Since the /usr/local/etc/os-release file is provided by the package etc_os-release can't the package version number simply be bumped, with the corrected text, so that it updates with a "pkg update && pkg upgrade" like other packages? This has caused me a lot of grief because although I could confirm my kernel upgraded correctly, I thought there was a userland upgrade issue because this file didn't upgrade with the userland programs. I've been trying to hunt down what went wrong. I think this issue is rather serious. Is there a way to force the 11.3 version of etc_os-release package to replace the 11.2 version I have?
(In reply to nixuser from comment #4) First of all, sorry for my long timeout here. The only proper way is to ship this file in base -- our "well, at least we have something now"-workaround to shipping this file unfortunately has this limitation. There is no good way to bump the pkg when needed (because how should the repo know when you updated your installation). [Well the is a very overkill version: the port could install an rc-file that updates the ${PREFIX}/etc/os_release on boot :) ] mfg Tobias
No Problem. I created a script that can create the file manually as needed. In the hope someone else may find it useful here it is: #!/bin/sh # # This script will generate a new os-release file in the current directory. # Normally the file lives in /usr/local/etc/ on freeBSD systems. VERSION=`freebsd-version -u` VERSION_ID=`echo "$VERSION" | sed "s/^\([0-9\.]*\).*$/\1/"` echo "NAME=FreeBSD" > os-release echo "VERSION=$VERSION" >> os-release echo "VERSION_ID=$VERSION_ID" >> os-release echo "ID=freebsd" >> os-release echo "ANSI_COLOR=\"0;31\"" >> os-release echo "PRETTY_NAME=\"FreeBSD $VERSION\"" >> os-release echo "CPE_NAME=cpe:/o:freebsd:freebsd:$VERSION_ID" >> os-release echo "HOME_URL=https://freebsd.org/" >> os-release echo "BUG_REPORT_URL=https://bugs.freebsd.org" >> os-release
This should be in base and generated on each boot...

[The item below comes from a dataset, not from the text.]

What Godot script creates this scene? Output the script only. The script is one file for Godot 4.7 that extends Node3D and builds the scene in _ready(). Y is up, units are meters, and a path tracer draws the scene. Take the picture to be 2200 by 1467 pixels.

imp@ posted https://lists.freebsd.org/pipermail/freebsd-arch/2019-November/019774.html and created a patch: https://reviews.freebsd.org/D22271
A commit references this bug: Author: imp Date: Wed Nov 20 23:45:33 UTC 2019 New revision: 354922 URL: https://svnweb.freebsd.org/changeset/base/354922 Log: Create /etc/os-release file. Each boot, regenerate /var/run/os-release based on the currently running system. Create a /etc/os-release symlink pointing to this file (so that this doesn't create a new reason /etc can not be mounted read-only). This is compatible with what other systems do and is what the sysutil/os-release port attempted to do, but in an incomplete way. Linux, Solaris and DragonFly all implement this natively as well. The complete standard can be found at https://www.freedesktop.org/software/systemd/man/os-release.html Moving this to the base solves both the non-standard location problem with the port, as well as the lack of update of this file on system update. Bump __FreeBSD_version to 1300060 PR: 238953 Differential Revision: https://reviews.freebsd.org/D22271 Changes: head/etc/Makefile head/libexec/rc/rc.conf head/libexec/rc/rc.d/Makefile head/libexec/rc/rc.d/os-release head/share/man/man5/Makefile head/share/man/man5/os-release.5 head/sys/sys/param.h
A commit references this bug: Author: tcberner Date: Sat Nov 23 20:19:23 UTC 2019 New revision: 518270 URL: https://svnweb.freebsd.org/changeset/ports/518270 Log: sysutils/etc-os-release: use the one provided by base if the system is new enough PR: 238953 Reviewed by: zeising Differential Revision: https://reviews.freebsd.org/D22488 Changes: head/devel/kf5-kcoreaddons/Makefile head/devel/qt5-core/Makefile head/sysutils/etc_os-release/Makefile head/sysutils/gnome-control-center/Makefile
Committed Nov 23 20:19:23 UTC 2019 as r518270. ^Triage: assign to committer that resolved.